The move is a tiny one by global energy industry standards—representing an initial investment of under $50 million, according to people familiar with the matter. Total didn’t announce Monday the amount it plans to invest. But Total’s decision is a significant vote of confidence in Britain’s shale-gas prospects, and could be a boost to the government in London, which has sought to lure big companies to develop shale.

The U.S. has seen an explosion in gas development, thanks to advances in extraction and drilling techniques, including horizontal drilling developments and hydraulic fracturing, or fracking, of wells.
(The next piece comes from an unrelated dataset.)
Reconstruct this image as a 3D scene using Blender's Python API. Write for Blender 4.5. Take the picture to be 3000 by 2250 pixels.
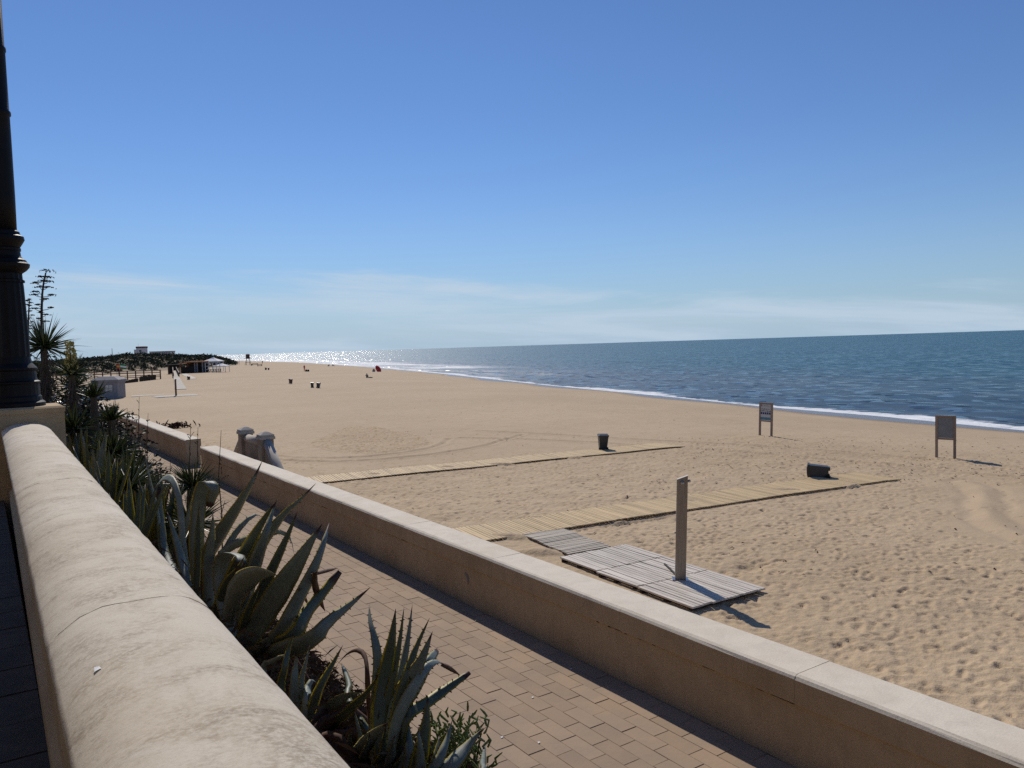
import bpy, math, random
import numpy as np
from mathutils import Vector, Matrix, Euler

for o in list(bpy.data.objects):
    bpy.data.objects.remove(o, do_unlink=True)
scene = bpy.context.scene
COL = scene.collection
R = math.radians

# ------------------------------------------------------------------ camera
CZ = 5.2
cam = bpy.data.cameras.new('camera')
cam.sensor_width = 36.0
cam.lens = 2330 / 3000 * 36
cam.clip_start = 0.05
cam.clip_end = 90000
camo = bpy.data.objects.new('camera', cam)
COL.objects.link(camo)
PSI, PITCH, ROLL = R(33.75), math.atan2(111.8, 2330), R(1.776)
camo.matrix_world = (Matrix.Translation((0, 0, CZ)) @ Matrix.Rotation(-PSI, 4, 'Z')
                     @ Matrix.Rotation(R(90) - PITCH, 4, 'X') @ Matrix.Rotation(-ROLL, 4, 'Z'))
scene.camera = camo

# ------------------------------------------------------------------ sun, sky, exposure
SUN_EL, SUN_AZ = R(40), R(16)           # azimuth from +Y towards the sea (+X)
SUN_DIR = Vector((math.sin(SUN_AZ) * math.cos(SUN_EL), math.cos(SUN_AZ) * math.cos(SUN_EL), math.sin(SUN_EL)))
sun = bpy.data.lights.new('sun', 'SUN')
sun.energy = 3.3
sun.angle = R(0.53)
sun.color = (1.0, 0.93, 0.83)
suno = bpy.data.objects.new('sun', sun)
suno.rotation_euler = SUN_DIR.to_track_quat('Z', 'Y').to_euler()
suno.location = (0, 0, 60)
COL.objects.link(suno)

world = bpy.data.worlds.new('World')
scene.world = world
world.use_nodes = True
wt = world.node_tree
wt.nodes.clear()


def wn(t, **k):
    n = wt.nodes.new(t)
    for a, b in k.items():
        setattr(n, a, b)
    return n


def wmath(op, a, b=None, c=None):
    n = wn('ShaderNodeMath', operation=op)
    for i, v in enumerate((a, b, c)):
        if v is None:
            continue
        if isinstance(v, (int, float)):
            n.inputs[i].default_value = v
        else:
            wt.links.new(v, n.inputs[i])
    return n.outputs[0]


sky = wn('ShaderNodeTexSky', sky_type='NISHITA')
sky.sun_disc = False
sky.sun_elevation = SUN_EL
sky.sun_rotation = SUN_AZ
sky.altitude = 0
sky.air_density = 1.0
sky.dust_density = 0.0
sky.ozone_density = 3.0
tc = wn('ShaderNodeTexCoord')
sep = wn('ShaderNodeSeparateXYZ')
wt.links.new(tc.outputs['Generated'], sep.inputs[0])
az = wmath('ARCTAN2', sep.outputs[0], sep.outputs[1])
el = wmath('ARCSINE', sep.outputs[2])
# thin cirrus veil low over the horizon: stretched noise in azimuth / elevation
cmb = wn('ShaderNodeCombineXYZ')
wt.links.new(wmath('MULTIPLY', az, 3.2), cmb.inputs[0])
wt.links.new(wmath('MULTIPLY', wmath('ADD', el, wmath('MULTIPLY', az, 0.05)), 30.0), cmb.inputs[1])
cn = wn('ShaderNodeTexNoise')
cn.inputs['Scale'].default_value = 1.0
cn.inputs['Detail'].default_value = 7
cn.inputs['Roughness'].default_value = 0.62
cn.inputs['Distortion'].default_value = 0.4
wt.links.new(cmb.outputs[0], cn.inputs['Vector'])
cmb2 = wn('ShaderNodeCombineXYZ')
wt.links.new(wmath('MULTIPLY', az, 1.1), cmb2.inputs[0])
cmb2.inputs[1].default_value = 3.7
cn2 = wn('ShaderNodeTexNoise')
cn2.inputs['Scale'].default_value = 1.0
cn2.inputs['Detail'].default_value = 4
wt.links.new(cmb2.outputs[0], cn2.inputs['Vector'])


def wramp(x, a, b):
    n = wn('ShaderNodeMapRange', interpolation_type='SMOOTHSTEP')
    wt.links.new(x, n.inputs[0])
    n.inputs[1].default_value, n.inputs[2].default_value = a, b
    return n.outputs[0]


top = wmath('ADD', wmath('ADD', 0.0, wmath('MULTIPLY', wmath('COSINE', az), 0.105)), wmath('MULTIPLY', wmath('SUBTRACT', cn2.outputs[0], 0.5), 0.05))
edge = wmath('SUBTRACT', top, el)                        # positive below the veil's upper edge
veil = wramp(wmath('ADD', edge, wmath('MULTIPLY', wmath('SUBTRACT', cn.outputs[0], 0.5), 0.11)), -0.005, 0.035)
thin = wramp(cn.outputs[0], 0.38, 0.66)
veil = wmath('MULTIPLY', veil, wmath('ADD', 0.26, wmath('MULTIPLY', thin, 0.62)))
mixc = wn('ShaderNodeMixRGB')
wt.links.new(veil, mixc.inputs[0])
mixc.inputs[2].default_value = (6.0, 7.4, 8.9, 1)
haze = wn('ShaderNodeMixRGB')                             # pale sea haze all round the horizon
wt.links.new(wmath('MULTIPLY', wmath('POWER', wmath('MAXIMUM', wmath('SUBTRACT', 1.0, wmath('MULTIPLY', wmath('ABSOLUTE', el), 3.2)), 0.0), 3.0), 0.92), haze.inputs[0])
tint = wn('ShaderNodeMixRGB', blend_type='MULTIPLY')
tint.inputs[0].default_value = 1.0
tint.inputs[2].default_value = (0.63, 0.78, 1.03, 1)
wt.links.new(sky.outputs[0], tint.inputs[1])
wt.links.new(tint.outputs[0], haze.inputs[1])
haze.inputs[2].default_value = (3.9, 5.6, 7.3, 1)
wt.links.new(haze.outputs[0], mixc.inputs[1])
bg = wn('ShaderNodeBackground')
bg.inputs[1].default_value = 0.079
wt.links.new(mixc.outputs[0], bg.inputs[0])
wo = wn('ShaderNodeOutputWorld')
wt.links.new(bg.outputs[0], wo.inputs[0])

vs = scene.view_settings
vs.view_transform = 'Standard'
vs.look = 'None'
vs.exposure = 0.1
vs.gamma = 1.0
vs.use_curve_mapping = False
scene.cycles.use_denoising = False
scene.cycles.max_bounces = 6
scene.cycles.transparent_max_bounces = 8

rng = np.random.default_rng(7)
random.seed(7)


# ------------------------------------------------------------------ view helpers (a ray of the photograph -> a place)
def ray(u, v):
    du, dv = u - 1500.0, v - 1125.0
    ca, sa = math.cos(ROLL), math.sin(ROLL)
    x, y = du * ca - dv * sa, du * sa + dv * ca
    fw = 2330 * math.cos(PITCH) - y * math.sin(PITCH)
    up = -2330 * math.sin(PITCH) - y * math.cos(PITCH)
    c, s = math.cos(PSI), math.sin(PSI)
    return Vector((x * c + fw * s, -x * s + fw * c, up))


def gz(u, v, z):
    r = ray(u, v)
    return Vector((0, 0, CZ)) + r * ((z - CZ) / r.z)


def gx(u, v, X):
    r = ray(u, v)
    return Vector((0, 0, CZ)) + r * (X / r.x)


def pix(p):
    d = Vector(p) - Vector((0, 0, CZ))
    c, s = math.cos(PSI), math.sin(PSI)
    x, fw, up = d.x * c - d.y * s, d.x * s + d.y * c, d.z
    dep = fw * math.cos(PITCH) - up * math.sin(PITCH)
    y = -(fw * math.sin(PITCH) + up * math.cos(PITCH))
    X, Y = 2330 * x / dep, 2330 * y / dep
    return (1500 + X * math.cos(ROLL) + Y * math.sin(ROLL), 1125 - X * math.sin(ROLL) + Y * math.cos(ROLL), dep)


# ------------------------------------------------------------------ terrain functions
SEA_Z = -1.5
SHY = np.array([-30000, -400, -60, 0, 25, 37, 50, 70, 106, 181, 285, 493, 848, 1300, 2500, 60000.])
SHX = np.array([20, 20, 50, 55, 57.7, 61, 63.2, 68.9, 77.8, 99.8, 127, 173, 222, 285, 420, 900.])


def shore_x(y):
    return np.interp(y, SHY, SHX)


def sand_z(x, y):
    d = shore_x(y) - x
    t = np.clip((26 - d) / 26, 0, 1)
    z = SEA_Z * t ** 1.35
    z = np.where(d < 0, SEA_Z + 0.05 * d, z)
    return np.maximum(z, -4.0)


def G(u, v):
    z = 0.0
    for _ in range(12):
        p = gz(u, v, z)
        z = float(sand_z(p.x, p.y))
    return gz(u, v, z)


# ------------------------------------------------------------------ mesh helpers
ORG = {}


class MB:
    def __init__(s):
        s.v, s.f, s.m, s.uv = [], [], [], []

    def add(s, v, f, mi=0, uv=None):
        n = len(s.v)
        s.v += [tuple(p) for p in v]
        s.f += [tuple(i + n for i in q) for q in f]
        s.m += [mi] * len(f)
        s.uv += list(uv) if uv is not None else [(0, 0)] * len(v)
        return s

    def box(s, c, d, rot=None, mi=0):
        vs = [Vector((x * d[0] / 2, y * d[1] / 2, z * d[2] / 2)) for x in (-1, 1) for y in (-1, 1) for z in (-1, 1)]
        if rot is not None:
            vs = [rot @ p for p in vs]
        vs = [p + Vector(c) for p in vs]
        return s.add(vs, [(0, 1, 3, 2), (4, 6, 7, 5), (0, 4, 5, 1), (2, 3, 7, 6), (0, 2, 6, 4), (1, 5, 7, 3)], mi)

    def bar(s, a, b, w, h, mi=0, up=(0, 0, 1)):
        a, b = Vector(a), Vector(b)
        d = b - a
        z = Vector(up)
        y = z.cross(d).normalized()
        z = d.cross(y).normalized()
        rot = Matrix((d.normalized(), y, z)).transposed()
        return s.box((a + b) / 2, (d.length, w, h), rot, mi)

    def tube(s, pts, rad, n=8, cap=True, mi=0):
        pts = [Vector(p) for p in pts]
        if not hasattr(rad, '__len__'):
            rad = [rad] * len(pts)
        vs, fs = [], []
        ref = Vector((0.31, 0.9, 0.2)).normalized()
        for i, p in enumerate(pts):
            t = (pts[min(i + 1, len(pts) - 1)] - pts[max(i - 1, 0)]).normalized()
            a = t.cross(ref)
            if a.length < 0.05:
                a = t.cross(Vector((1, 0, 0)))
            a.normalize()
            b = t.cross(a).normalized()
            for k in range(n):
                q = 2 * math.pi * k / n
                vs.append(p + (a * math.cos(q) + b * math.sin(q)) * rad[i])
        for i in range(len(pts) - 1):
            for k in range(n):
                fs.append((i * n + k, i * n + (k + 1) % n, (i + 1) * n + (k + 1) % n, (i + 1) * n + k))
        if cap:
            fs.append(tuple(range(n))[::-1])
            fs.append(tuple((len(pts) - 1) * n + k for k in range(n)))
        return s.add(vs, fs, mi)

    def lathe(s, prof, c=(0, 0, 0), n=24, mi=0):
        vs, fs = [], []
        for r, z in prof:
            for k in range(n):
                q = 2 * math.pi * k / n
                vs.append((c[0] + r * math.cos(q), c[1] + r * math.sin(q), c[2] + z))
        for i in range(len(prof) - 1):
            for k in range(n):
                fs.append((i * n + k, i * n + (k + 1) % n, (i + 1) * n + (k + 1) % n, (i + 1) * n + k))
        fs.append(tuple(range(n))[::-1])
        fs.append(tuple((len(prof) - 1) * n + k for k in range(n)))
        return s.add(vs, fs, mi)

    def prismY(s, prof, ys, jit=0.0, mi=0):
        """closed (x,z) profile swept along Y; prof may be a function of y"""
        vs, fs = [], []
        P0 = prof(ys[0]) if callable(prof) else prof
        n = len(P0)
        for y in ys:
            P = prof(y) if callable(prof) else prof
            for x, z in P:
                vs.append((x + random.gauss(0, jit), y, z + random.gauss(0, jit)))
        for i in range(len(ys) - 1):
            for k in range(n):
                fs.append((i * n + k, (i + 1) * n + k, (i + 1) * n + (k + 1) % n, i * n + (k + 1) % n))
        m = len(vs)
        vs += vs[:n] + vs[(len(ys) - 1) * n:m]               # end caps keep their own corners, so edges stay crisp
        fs.append(tuple(m + k for k in range(n)))
        fs.append(tuple(m + n + k for k in range(n))[::-1])
        s.cap0 = m
        return s.add(vs, fs, mi)

    def frustum(s, c, b, t, h, mi=0):
        vs = [(c[0] + x * b[0] / 2, c[1] + y * b[1] / 2, c[2]) for x, y in ((-1, -1), (1, -1), (1, 1), (-1, 1))]
        vs += [(c[0] + x * t[0] / 2, c[1] + y * t[1] / 2, c[2] + h) for x, y in ((-1, -1), (1, -1), (1, 1), (-1, 1))]
        return s.add(vs, [(3, 2, 1, 0), (4, 5, 6, 7), (0, 1, 5, 4), (1, 2, 6, 5), (2, 3, 7, 6), (3, 0, 4, 7)], mi)

    def mesh(s, name, off=(0, 0, 0), smooth=False, uv=False):
        me = bpy.data.meshes.new(name)
        ox, oy, oz = off
        me.from_pydata([(a - ox, b - oy, c - oz) for a, b, c in s.v], [], s.f)
        if any(s.m):
            me.polygons.foreach_set('material_index', s.m)
        if smooth:
            me.polygons.foreach_set('use_smooth', [True] * len(me.polygons))
        if uv:
            L = me.uv_layers.new(name='UVMap')
            idx = np.zeros(len(me.loops), dtype=np.int32)
            me.loops.foreach_get('vertex_index', idx)
            L.data.foreach_set('uv', np.array(s.uv, dtype=np.float32)[idx].ravel())
        me.update()
        return me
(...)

Both techniques have made pumping once hard-to-reach reserves economically viable.

Similar reserves of shale gas sit elsewhere in the world, including in the U.K., though development of these reserves outside North America has been slow. In Britain, protests and local opposition have slowed shale-gas development.

After the transaction, Total’s partners in the shale-gas venture will be Dart Energy Ltd., Egdon Resources PLC, IGas Energy PLC and eCORP International LLC, Total said. Dart will retain a 17.5% stake, while IGas and Egdon will keep 14.5% each and eCORP will retain 13.5%.
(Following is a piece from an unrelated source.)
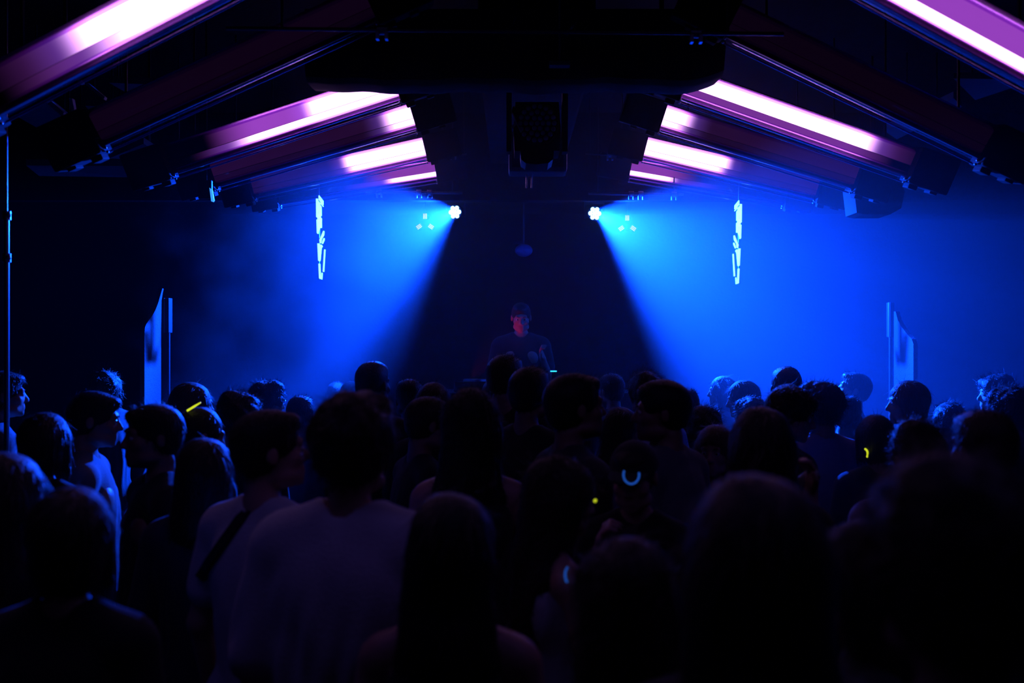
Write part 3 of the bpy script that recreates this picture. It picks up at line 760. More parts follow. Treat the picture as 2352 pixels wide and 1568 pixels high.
# ---- hair, in the head's own frame (origin at the head centre, +Y is the face)
HAIR = {}
def noise3(p, seed):
    q = np.zeros(len(p))
    r = np.random.RandomState(seed)
    for i in range(7):
        d = r.normal(size=3); d /= np.linalg.norm(d); fq = r.uniform(18, 60); q += np.sin(p @ d * fq + r.uniform(0, 6.28)) / 7 * 1.6
    return q
def make_hair(style):
    if style in HAIR: return HAIR[style]
    h = .0075; f = Field((-.17, -.20, -.56 if style in ('long', 'longwave', 'ponytail') else -.24), (.17, .17, .19), h); k = .015
    t = {'short': .010, 'crop': .006, 'fade': .012, 'messy': .022, 'curly': .030, 'afro': .042, 'bob': .018, 'long': .016, 'longwave': .022, 'ponytail': .010, 'bun': .010, 'slick': .012}[style]
    f.ell((0, -.018, .03), (.074, .094, .084), k, infl=t)
    if style in ('short', 'fade', 'messy', 'slick', 'curly', 'crop'):
        f.ell((0, .01, .075), (.06, .075, .035), .02, infl=t * .8)                                # fuller on top, over the forehead
        f.ell((0, -.05, -.02), (.062, .055, .055), .02, infl=t * .4)
        if style == 'messy': f.ell((.01, .065, .075), (.05, .035, .03), .02); f.ell((-.03, -.03, .105), (.05, .05, .03), .02)
        if style == 'short': f.ell((0, .07, .082), (.045, .025, .02), .015)
        if style == 'curly': f.ell((0, .04, .095), (.065, .06, .035), .02)
    if style == 'afro': f.ell((0, -.02, .04), (.08, .09, .08), .02, infl=t)
    if style in ('bob', 'long', 'longwave'):
        low = -.135 if style == 'bob' else -.50
        wd = .060 if style == 'bob' else .066
        if style == 'bob':
            f.ell((0, -.035, -.05), (.088, .075, .085), .03)
            for s in (-1, 1): f.cap((s * .070, .015, .03), (s * .072, .02, -.10), .022, .022, .03)
        else:
            f.cap((0, -.05, -.02), (0, -.075, -.20), .075, .06, .04)
            for s in (-1, 1):
                f.cap((s * .050, -.035, -.02), (s * .075, -.065, -.24), .048, .042, .04)
                f.cap((s * .075, -.065, -.24), (s * .07, -.075, low + .06), .042, .030, .03)
                f.cap((s * .066, .02, .04), (s * .078, .005, -.12), .020, .022, .03)
            f.cap((0, -.075, -.18), (0, -.085, low + .05), .06, .045, .04)
    if style == 'ponytail':
        f.ell((0, -.125, .03), (.025, .03, .025), .01); f.cap((0, -.14, .02), (0, -.15, -.12), .028, .034, .02); f.cap((0, -.15, -.12), (0, -.135, -.28), .034, .012, .02)
    if style == 'bun': f.ell((0, -.085, .095), (.042, .042, .038), .008)
    # clear the face, ears and nape
    f.ell((0, .115, -.030), (.060, .075, .088), .010, sub=True)
    if style in ('short', 'fade', 'messy', 'slick', 'crop', 'curly', 'ponytail', 'bun', 'afro'):
        zz = {'crop': .0, 'fade': .02}.get(style, -.01)
        for s in (-1, 1): f.ell((s * .095, .025, -.055 + zz * .5), (.045, .045, .062), .010, sub=True)
        f.ell((0, -.03, -.150 + zz), (.10, .13, .072), .012, sub=True)
    elif style in ('bob', 'long', 'longwave'):
        f.ell((0, .09, -.12), (.055, .075, .08), .012, sub=True)
        f.ell((0, .02, -.13), (.045, .05, .07), .01, sub=True)
    co, fc = f.mesh('hair')
    # normals for displacement
    v0, v1, v2, v3 = (co[fc[:, i]] for i in range(4)); fn = np.cross(v2 - v0, v3 - v1)
    nm = np.zeros_like(co)
    for i in range(4): np.add.at(nm, fc[:, i], fn)
    nm /= np.linalg.norm(nm, axis=1, keepdims=True) + 1e-9
    amp = {'short': .003, 'crop': .0015, 'fade': .002, 'messy': .008, 'curly': .010, 'afro': .009, 'bob': .003, 'long': .004, 'longwave': .009, 'ponytail': .002, 'bun': .002, 'slick': .002}[style]
    sd = sorted(['short', 'crop', 'fade', 'messy', 'curly', 'afro', 'bob', 'long', 'longwave', 'ponytail', 'bun', 'slick']).index(style)
    ang = np.arctan2(co[:, 1] + .02, co[:, 0])
    streak = np.sin(ang * 31 + co[:, 2] * 12) * .5 + np.sin(ang * 53 - co[:, 2] * 9 + sd) * .5
    disp = noise3(co, sd) * amp + (streak * amp * .35 if style in ('long', 'longwave', 'bob', 'short', 'slick') else noise3(co * 2.3, sd + 50) * amp * .6)
    co = co + nm * disp[:, None]
    # loose strands as thin ribbons
    r = np.random.RandomState(sd + 3)
    ns = {'crop': 900, 'fade': 900, 'short': 1300, 'slick': 800, 'messy': 1700, 'curly': 3000, 'afro': 3600, 'bob': 1500, 'long': 1800, 'longwave': 2000, 'ponytail': 900, 'bun': 900}[style]
    ln = {'crop': .008, 'fade': .010, 'short': .022, 'slick': .016, 'messy': .034, 'curly': .024, 'afro': .017, 'bob': .05, 'long': .07, 'longwave': .07, 'ponytail': .03, 'bun': .025}[style]
    pick = r.randint(0, len(co), ns); p = co[pick]; n_ = nm[pick]
    down = np.array([0, -.25, -1.0]); tg = down - n_ * (n_ @ down)[:, None]
    tg += r.normal(size=tg.shape) * {'messy': .7, 'curly': .9, 'afro': 1.0, 'longwave': .35}.get(style, .18); 
    if style in ('short', 'fade', 'messy', 'slick', 'crop'):
        top = (n_[:, 2] > .5)[:, None]; tg = np.where(top, tg * .3 + np.array([.25, .7, .3]) + r.normal(size=tg.shape) * .3, tg)
    tg /= np.linalg.norm(tg, axis=1, keepdims=True) + 1e-9
    lift = {'crop': 1.2, 'fade': 1.2, 'short': .55, 'slick': .25, 'messy': .8, 'curly': .9, 'afro': 1.0, 'bob': .16, 'long': .13, 'longwave': .22, 'ponytail': .25, 'bun': .3}[style]
    L = ln * r.uniform(.5, 1.3, ns)[:, None]; curl = .35 if style in ('curly', 'afro', 'longwave', 'messy') else .06
    sd_ = np.cross(n_, tg); pts = []
    for j in range(4):
        u = j / 3
        pts.append(p - n_ * .003 + L * u * (tg + n_ * lift * (1 - .5 * u)) + sd_ * L * curl * math.sin(u * 5) + (0 if curl < .3 else n_ * L * curl * .5 * math.cos(u * 6)))
    wd = .0016; base = len(co); V = [co]; Fs = [fc]
    for j in range(4):
        ww = wd * (1 - .75 * j / 3); V.append(pts[j] - sd_ * ww); V.append(pts[j] + sd_ * ww)
    i = np.arange(ns)
    for j in range(3):
        a = base + 2 * j * ns + i; b = a + ns; c = b + 2 * ns; d = a + 2 * ns
        Fs.append(np.stack([a, b, c, d], 1))
    me = np_mesh('hair', np.concatenate(V), np.concatenate(Fs)); HAIR[style] = me; return me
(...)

Total will take over the operatorship “some time before the development phase is over,” one of the people familiar with the matter said.

Total is planning to spend about $45 million in drilling for appraisal in the two licenses, the person also said.

The deal was reported earlier by the Financial Times.

U.K. Prime Minister David Cameron said on Monday that local authorities that allow shale-gas development to go ahead will be able to keep the entirety of business taxes they collect from shale gas sites, up from the current 50%. This commitment will be directly funded by the government, the prime minister’s office said in a statement.

Total joins French utility giant GDF Suez SA and U.K. utility Centrica PLC, which last year bought interests in shale licenses in northwest England. French energy companies are eager to get involved in shale, but are unable to do so in France, where fracking is banned.

The move comes as smaller companies gear up their shale-gas exploration programs in the U.K. and as the government prepares for an onshore licensing round this summer that is expected to draw in several new and bigger players to the industry, including U.S. shale companies.

Total Chief Executive Christophe de Margerie told The Wall Street Journal in October that the company was considering bidding for U.K. licenses.

Inspired by the U.S. shale-gas boom that has lowered North American energy prices and helped to reinvigorate the economy, the U.K. government sees shale gas as a way to boost the nation’s energy security and offset declining natural-gas output.

But progress has been slow as supportive government policies and attractive tax incentives have bumped up against strong local opposition to fracking, the controversial technique of blasting water and chemicals into rock to release the gas.